Excerpt from a dataset:
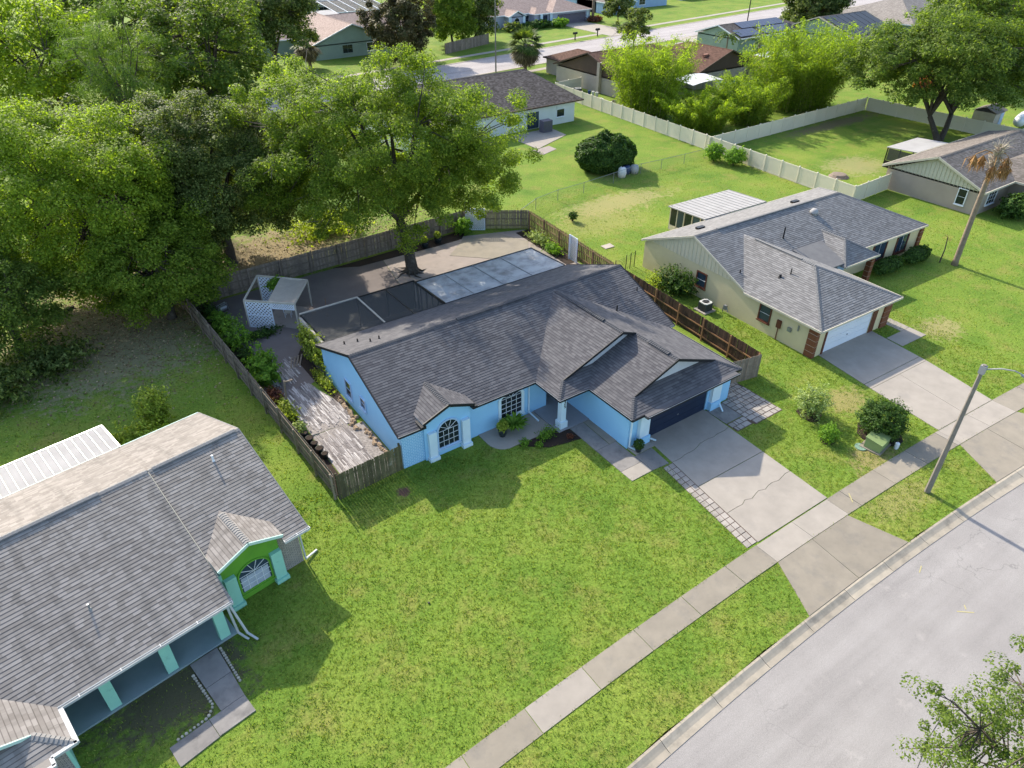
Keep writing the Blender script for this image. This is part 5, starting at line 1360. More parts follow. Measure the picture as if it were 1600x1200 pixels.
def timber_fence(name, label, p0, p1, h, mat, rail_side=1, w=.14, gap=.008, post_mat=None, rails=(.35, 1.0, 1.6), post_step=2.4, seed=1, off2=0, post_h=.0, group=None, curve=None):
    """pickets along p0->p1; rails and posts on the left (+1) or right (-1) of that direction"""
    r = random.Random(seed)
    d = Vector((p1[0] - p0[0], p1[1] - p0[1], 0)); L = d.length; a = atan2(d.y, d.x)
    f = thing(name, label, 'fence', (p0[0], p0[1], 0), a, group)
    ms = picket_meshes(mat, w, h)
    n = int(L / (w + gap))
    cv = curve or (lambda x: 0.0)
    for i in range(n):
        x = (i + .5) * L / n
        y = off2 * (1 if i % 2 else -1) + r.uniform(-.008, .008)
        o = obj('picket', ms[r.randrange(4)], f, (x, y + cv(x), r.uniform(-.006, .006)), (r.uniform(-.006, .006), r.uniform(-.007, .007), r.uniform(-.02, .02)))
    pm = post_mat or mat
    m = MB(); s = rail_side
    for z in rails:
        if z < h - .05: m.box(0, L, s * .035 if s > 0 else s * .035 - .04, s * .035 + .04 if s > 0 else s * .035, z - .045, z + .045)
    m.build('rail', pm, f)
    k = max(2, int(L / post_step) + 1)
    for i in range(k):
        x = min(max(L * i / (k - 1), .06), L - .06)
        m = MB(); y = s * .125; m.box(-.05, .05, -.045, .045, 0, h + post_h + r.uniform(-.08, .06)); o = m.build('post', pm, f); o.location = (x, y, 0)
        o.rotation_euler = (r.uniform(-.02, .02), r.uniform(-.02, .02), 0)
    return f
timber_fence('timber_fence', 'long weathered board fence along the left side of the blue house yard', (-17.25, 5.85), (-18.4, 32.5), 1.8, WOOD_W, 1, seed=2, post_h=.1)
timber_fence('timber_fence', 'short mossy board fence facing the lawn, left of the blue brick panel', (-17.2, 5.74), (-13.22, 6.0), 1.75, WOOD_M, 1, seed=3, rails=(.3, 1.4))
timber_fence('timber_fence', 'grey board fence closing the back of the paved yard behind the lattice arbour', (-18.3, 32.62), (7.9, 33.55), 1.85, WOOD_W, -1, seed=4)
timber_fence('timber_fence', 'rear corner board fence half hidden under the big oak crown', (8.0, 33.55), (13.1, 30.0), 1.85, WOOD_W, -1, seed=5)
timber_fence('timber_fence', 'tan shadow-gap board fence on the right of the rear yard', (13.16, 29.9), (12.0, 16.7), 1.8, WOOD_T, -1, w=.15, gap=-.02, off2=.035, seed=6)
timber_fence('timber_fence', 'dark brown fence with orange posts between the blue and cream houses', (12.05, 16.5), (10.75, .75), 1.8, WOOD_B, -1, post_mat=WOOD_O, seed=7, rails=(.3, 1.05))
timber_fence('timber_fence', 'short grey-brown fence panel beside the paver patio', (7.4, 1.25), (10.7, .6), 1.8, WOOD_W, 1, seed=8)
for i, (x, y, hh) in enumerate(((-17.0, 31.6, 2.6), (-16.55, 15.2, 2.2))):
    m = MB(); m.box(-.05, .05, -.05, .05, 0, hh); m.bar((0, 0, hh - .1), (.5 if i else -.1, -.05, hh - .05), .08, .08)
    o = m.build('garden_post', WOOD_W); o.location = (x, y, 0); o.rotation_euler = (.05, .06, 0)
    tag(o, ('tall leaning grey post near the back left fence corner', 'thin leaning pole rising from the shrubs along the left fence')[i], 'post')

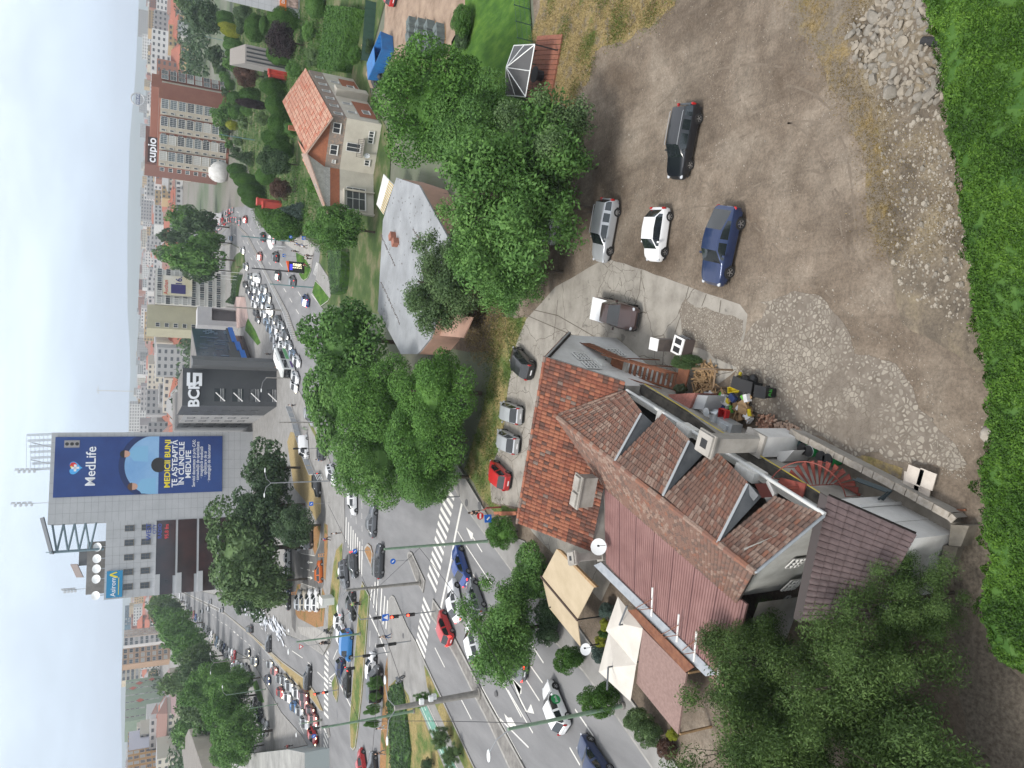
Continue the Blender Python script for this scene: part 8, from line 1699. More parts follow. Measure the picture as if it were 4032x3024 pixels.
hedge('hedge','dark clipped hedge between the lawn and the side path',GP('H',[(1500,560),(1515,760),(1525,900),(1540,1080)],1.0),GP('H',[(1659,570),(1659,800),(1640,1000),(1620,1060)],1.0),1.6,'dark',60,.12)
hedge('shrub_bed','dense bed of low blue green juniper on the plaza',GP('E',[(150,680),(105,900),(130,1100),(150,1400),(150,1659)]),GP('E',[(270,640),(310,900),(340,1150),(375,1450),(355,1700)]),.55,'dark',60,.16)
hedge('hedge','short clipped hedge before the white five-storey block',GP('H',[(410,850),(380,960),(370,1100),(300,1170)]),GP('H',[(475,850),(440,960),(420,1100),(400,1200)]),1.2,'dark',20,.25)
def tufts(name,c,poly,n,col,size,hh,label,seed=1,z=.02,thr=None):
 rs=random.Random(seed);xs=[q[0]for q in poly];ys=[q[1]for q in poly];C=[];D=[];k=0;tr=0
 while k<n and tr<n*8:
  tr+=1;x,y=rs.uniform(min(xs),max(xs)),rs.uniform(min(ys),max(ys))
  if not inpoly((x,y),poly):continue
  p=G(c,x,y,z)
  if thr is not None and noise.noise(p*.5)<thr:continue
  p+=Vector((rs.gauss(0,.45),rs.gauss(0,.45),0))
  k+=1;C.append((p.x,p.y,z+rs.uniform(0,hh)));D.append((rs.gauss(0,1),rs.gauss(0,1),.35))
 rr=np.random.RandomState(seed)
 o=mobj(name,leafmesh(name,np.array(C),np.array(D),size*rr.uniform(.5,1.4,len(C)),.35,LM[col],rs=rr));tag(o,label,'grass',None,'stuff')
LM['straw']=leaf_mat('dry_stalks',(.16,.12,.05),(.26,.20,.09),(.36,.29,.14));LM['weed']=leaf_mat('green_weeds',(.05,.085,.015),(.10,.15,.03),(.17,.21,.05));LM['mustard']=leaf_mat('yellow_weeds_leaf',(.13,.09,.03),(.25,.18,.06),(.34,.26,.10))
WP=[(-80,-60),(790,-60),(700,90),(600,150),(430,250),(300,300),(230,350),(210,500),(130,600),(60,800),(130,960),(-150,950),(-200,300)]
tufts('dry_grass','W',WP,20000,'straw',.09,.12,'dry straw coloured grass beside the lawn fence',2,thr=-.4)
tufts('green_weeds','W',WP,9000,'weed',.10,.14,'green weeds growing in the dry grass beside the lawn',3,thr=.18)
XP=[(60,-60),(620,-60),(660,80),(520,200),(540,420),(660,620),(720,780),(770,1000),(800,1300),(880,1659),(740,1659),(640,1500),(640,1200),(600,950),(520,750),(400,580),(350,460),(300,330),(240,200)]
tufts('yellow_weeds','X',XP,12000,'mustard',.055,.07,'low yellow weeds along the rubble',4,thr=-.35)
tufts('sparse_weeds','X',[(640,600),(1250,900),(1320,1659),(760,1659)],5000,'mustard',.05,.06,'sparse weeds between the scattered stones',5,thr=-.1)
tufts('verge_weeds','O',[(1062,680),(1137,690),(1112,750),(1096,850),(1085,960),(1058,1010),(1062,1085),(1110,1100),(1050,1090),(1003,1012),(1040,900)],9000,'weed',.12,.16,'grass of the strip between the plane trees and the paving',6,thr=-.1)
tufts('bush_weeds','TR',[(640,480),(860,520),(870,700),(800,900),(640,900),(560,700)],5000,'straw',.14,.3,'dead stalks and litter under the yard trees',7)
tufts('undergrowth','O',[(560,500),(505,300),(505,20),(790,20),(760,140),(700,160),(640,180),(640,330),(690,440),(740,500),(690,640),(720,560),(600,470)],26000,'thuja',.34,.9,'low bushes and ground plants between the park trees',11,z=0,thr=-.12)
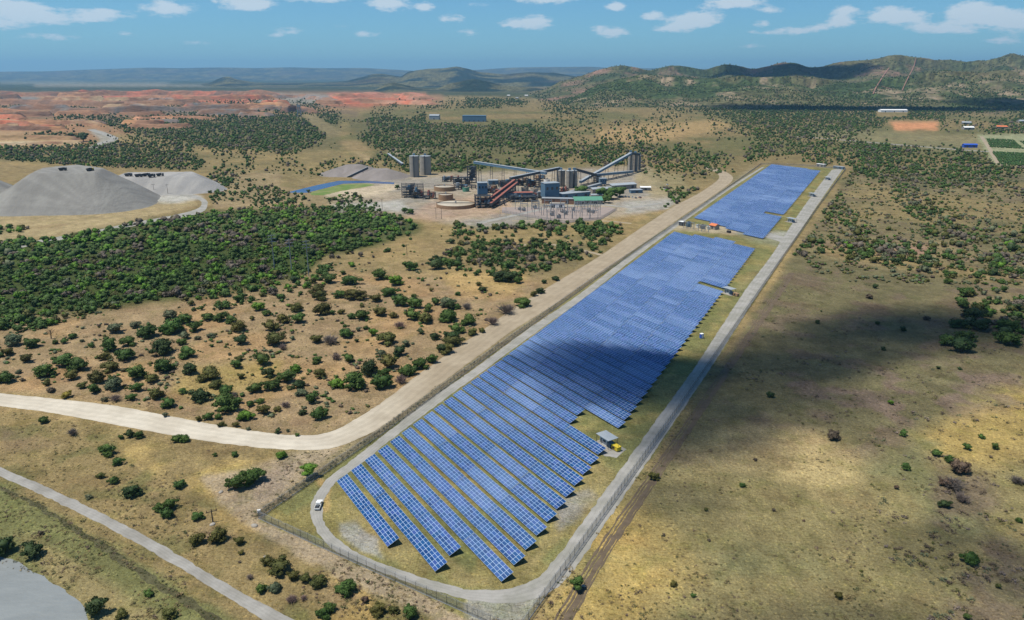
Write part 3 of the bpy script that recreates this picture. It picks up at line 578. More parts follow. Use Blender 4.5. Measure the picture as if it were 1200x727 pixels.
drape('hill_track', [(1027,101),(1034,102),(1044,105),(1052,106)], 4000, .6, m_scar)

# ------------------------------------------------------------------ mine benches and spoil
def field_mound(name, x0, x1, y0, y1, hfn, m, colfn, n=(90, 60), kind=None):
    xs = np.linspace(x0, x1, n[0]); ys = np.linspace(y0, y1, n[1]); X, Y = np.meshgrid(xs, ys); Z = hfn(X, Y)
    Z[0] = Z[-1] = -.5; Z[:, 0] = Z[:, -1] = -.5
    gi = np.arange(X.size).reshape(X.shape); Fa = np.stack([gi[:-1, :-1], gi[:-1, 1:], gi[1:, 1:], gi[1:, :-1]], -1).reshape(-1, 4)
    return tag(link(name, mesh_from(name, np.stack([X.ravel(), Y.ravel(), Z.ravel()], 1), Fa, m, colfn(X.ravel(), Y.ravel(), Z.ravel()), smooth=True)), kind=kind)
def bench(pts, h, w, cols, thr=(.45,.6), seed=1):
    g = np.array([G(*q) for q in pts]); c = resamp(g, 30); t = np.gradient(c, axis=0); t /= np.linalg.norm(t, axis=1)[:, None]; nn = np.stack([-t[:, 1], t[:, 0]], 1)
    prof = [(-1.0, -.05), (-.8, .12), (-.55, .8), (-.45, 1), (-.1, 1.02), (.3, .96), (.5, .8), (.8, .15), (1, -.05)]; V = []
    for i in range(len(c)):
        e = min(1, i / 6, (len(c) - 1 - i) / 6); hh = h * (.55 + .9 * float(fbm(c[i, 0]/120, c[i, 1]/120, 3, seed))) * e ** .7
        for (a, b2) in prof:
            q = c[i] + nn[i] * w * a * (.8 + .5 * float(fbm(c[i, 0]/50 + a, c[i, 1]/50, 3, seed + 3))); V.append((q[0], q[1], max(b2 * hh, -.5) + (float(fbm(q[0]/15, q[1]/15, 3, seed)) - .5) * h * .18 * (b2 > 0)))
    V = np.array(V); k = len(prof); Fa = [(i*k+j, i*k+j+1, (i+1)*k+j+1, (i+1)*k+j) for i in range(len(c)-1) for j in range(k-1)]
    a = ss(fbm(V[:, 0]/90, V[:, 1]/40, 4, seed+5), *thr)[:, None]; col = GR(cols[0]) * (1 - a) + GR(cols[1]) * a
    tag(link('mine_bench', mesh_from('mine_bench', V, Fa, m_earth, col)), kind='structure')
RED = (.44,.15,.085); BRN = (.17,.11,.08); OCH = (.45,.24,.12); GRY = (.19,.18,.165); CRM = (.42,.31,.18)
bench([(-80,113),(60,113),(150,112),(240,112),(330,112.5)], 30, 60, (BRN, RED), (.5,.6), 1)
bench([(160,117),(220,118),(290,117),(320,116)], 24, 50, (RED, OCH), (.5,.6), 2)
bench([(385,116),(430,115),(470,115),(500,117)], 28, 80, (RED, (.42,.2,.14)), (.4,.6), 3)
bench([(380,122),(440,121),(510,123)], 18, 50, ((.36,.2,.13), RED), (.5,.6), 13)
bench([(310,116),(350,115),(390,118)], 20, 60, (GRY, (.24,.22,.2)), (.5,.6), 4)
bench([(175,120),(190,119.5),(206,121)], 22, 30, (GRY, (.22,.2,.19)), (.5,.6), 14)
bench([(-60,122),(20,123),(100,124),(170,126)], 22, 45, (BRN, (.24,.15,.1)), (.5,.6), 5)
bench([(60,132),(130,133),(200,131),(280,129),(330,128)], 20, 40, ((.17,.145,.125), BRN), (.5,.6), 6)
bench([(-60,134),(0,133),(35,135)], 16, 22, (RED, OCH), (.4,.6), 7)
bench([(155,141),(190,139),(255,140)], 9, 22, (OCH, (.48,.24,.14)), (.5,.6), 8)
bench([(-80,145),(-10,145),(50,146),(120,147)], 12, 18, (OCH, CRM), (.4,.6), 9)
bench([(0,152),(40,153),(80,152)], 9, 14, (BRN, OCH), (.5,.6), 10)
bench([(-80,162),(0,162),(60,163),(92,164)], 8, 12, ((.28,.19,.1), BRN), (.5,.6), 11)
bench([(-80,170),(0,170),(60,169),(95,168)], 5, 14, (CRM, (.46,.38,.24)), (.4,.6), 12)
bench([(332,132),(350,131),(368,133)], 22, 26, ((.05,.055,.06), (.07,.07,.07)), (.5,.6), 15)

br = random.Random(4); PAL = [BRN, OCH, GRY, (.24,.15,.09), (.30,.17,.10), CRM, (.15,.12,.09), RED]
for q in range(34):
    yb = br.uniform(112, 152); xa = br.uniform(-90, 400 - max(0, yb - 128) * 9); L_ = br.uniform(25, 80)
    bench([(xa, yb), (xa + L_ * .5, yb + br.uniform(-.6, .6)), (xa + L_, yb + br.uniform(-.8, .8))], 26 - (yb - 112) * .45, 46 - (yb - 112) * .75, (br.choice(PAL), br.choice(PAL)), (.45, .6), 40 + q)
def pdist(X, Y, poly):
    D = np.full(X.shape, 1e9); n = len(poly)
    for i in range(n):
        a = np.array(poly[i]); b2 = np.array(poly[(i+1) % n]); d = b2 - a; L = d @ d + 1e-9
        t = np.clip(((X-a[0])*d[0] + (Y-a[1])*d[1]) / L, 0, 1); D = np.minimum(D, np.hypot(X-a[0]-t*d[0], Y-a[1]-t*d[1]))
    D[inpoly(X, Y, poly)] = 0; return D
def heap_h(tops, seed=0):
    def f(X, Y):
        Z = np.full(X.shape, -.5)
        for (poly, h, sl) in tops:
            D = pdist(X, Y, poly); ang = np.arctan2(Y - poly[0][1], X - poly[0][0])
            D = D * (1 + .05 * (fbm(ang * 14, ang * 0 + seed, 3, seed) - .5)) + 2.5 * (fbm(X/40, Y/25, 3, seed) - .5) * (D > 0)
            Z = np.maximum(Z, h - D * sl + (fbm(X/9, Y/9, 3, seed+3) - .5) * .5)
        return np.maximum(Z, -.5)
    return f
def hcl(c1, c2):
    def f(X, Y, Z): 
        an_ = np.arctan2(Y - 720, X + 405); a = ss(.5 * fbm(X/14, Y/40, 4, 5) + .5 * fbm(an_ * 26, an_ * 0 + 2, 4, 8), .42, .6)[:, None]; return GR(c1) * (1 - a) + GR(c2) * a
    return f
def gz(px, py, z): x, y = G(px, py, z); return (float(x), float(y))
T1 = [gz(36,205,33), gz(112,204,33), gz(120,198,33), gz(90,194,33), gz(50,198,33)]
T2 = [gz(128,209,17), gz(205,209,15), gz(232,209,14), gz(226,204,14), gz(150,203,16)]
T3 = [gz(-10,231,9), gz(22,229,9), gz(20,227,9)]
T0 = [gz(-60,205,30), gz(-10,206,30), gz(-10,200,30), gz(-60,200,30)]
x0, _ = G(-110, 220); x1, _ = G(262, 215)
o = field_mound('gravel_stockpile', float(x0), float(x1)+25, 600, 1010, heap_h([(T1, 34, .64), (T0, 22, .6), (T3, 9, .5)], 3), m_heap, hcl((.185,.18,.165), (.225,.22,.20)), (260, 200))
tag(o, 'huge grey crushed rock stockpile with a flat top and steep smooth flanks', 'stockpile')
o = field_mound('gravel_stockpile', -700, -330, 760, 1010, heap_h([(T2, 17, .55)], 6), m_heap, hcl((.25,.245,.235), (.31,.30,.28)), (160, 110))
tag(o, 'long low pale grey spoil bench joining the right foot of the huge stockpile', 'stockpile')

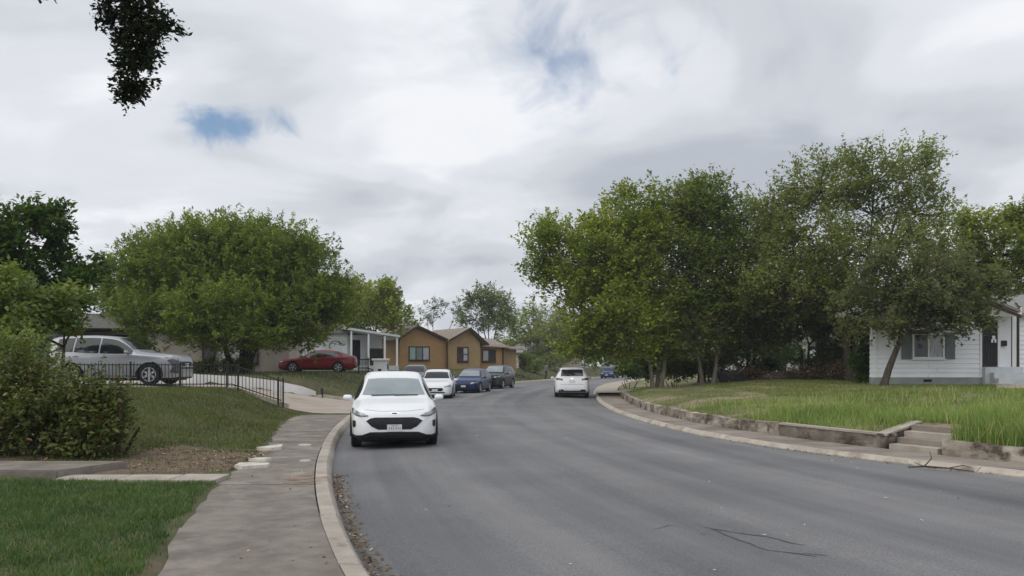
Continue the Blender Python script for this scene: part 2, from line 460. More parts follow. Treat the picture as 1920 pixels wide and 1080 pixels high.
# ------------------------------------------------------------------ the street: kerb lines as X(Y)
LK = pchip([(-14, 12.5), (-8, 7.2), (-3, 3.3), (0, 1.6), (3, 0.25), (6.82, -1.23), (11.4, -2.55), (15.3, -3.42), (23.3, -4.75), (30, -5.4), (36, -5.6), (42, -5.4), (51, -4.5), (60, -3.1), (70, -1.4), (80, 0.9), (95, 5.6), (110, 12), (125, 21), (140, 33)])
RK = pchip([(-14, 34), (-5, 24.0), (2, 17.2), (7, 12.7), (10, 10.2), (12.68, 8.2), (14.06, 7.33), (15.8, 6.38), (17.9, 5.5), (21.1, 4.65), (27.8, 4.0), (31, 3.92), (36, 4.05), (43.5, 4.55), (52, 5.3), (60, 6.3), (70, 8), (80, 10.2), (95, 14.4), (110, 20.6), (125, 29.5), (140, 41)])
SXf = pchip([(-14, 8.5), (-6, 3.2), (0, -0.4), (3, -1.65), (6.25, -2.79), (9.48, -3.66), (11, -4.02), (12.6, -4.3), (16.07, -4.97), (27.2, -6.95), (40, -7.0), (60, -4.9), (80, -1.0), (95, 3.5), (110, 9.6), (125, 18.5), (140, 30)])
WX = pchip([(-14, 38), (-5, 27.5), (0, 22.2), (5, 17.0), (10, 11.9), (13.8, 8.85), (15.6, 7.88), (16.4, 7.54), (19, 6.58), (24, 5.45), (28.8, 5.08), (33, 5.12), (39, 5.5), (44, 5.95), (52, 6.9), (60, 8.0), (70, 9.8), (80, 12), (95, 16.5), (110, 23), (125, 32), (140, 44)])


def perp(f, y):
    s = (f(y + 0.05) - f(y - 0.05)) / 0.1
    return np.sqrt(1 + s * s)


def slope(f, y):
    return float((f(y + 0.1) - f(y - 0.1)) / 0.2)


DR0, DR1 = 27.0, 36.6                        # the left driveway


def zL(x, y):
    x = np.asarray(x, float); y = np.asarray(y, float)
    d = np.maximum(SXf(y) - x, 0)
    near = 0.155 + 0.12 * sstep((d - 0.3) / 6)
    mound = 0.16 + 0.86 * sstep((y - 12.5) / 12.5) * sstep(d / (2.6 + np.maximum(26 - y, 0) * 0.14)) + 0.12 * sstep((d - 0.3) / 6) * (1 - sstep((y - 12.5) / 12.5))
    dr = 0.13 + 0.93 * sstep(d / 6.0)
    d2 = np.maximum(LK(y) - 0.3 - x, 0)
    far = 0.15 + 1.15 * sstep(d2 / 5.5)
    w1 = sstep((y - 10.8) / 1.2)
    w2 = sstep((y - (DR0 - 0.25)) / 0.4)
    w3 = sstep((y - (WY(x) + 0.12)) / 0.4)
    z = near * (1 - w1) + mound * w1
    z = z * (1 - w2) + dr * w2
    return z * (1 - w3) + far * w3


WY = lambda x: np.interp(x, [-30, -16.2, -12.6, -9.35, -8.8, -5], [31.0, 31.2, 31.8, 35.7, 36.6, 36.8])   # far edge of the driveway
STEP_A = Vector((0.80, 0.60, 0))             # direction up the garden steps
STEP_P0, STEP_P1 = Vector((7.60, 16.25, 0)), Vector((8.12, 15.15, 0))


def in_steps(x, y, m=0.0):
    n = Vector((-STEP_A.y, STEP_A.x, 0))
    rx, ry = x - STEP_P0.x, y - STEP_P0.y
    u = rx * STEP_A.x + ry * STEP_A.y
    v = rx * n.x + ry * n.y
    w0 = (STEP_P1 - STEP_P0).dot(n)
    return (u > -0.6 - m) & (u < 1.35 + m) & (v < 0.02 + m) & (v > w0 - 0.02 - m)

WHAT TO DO
Make a list of all lines in the data that contain "scene".

PROBLEM SOLUTION
Continue the Blender Python script for this scene: part 8, from line 1699. More parts follow. Measure the picture as if it were 4032x3024 pixels.
Continue the Blender Python script for this scene: part 2, from line 460. More parts follow. Treat the picture as 1920 pixels wide and 1080 pixels high.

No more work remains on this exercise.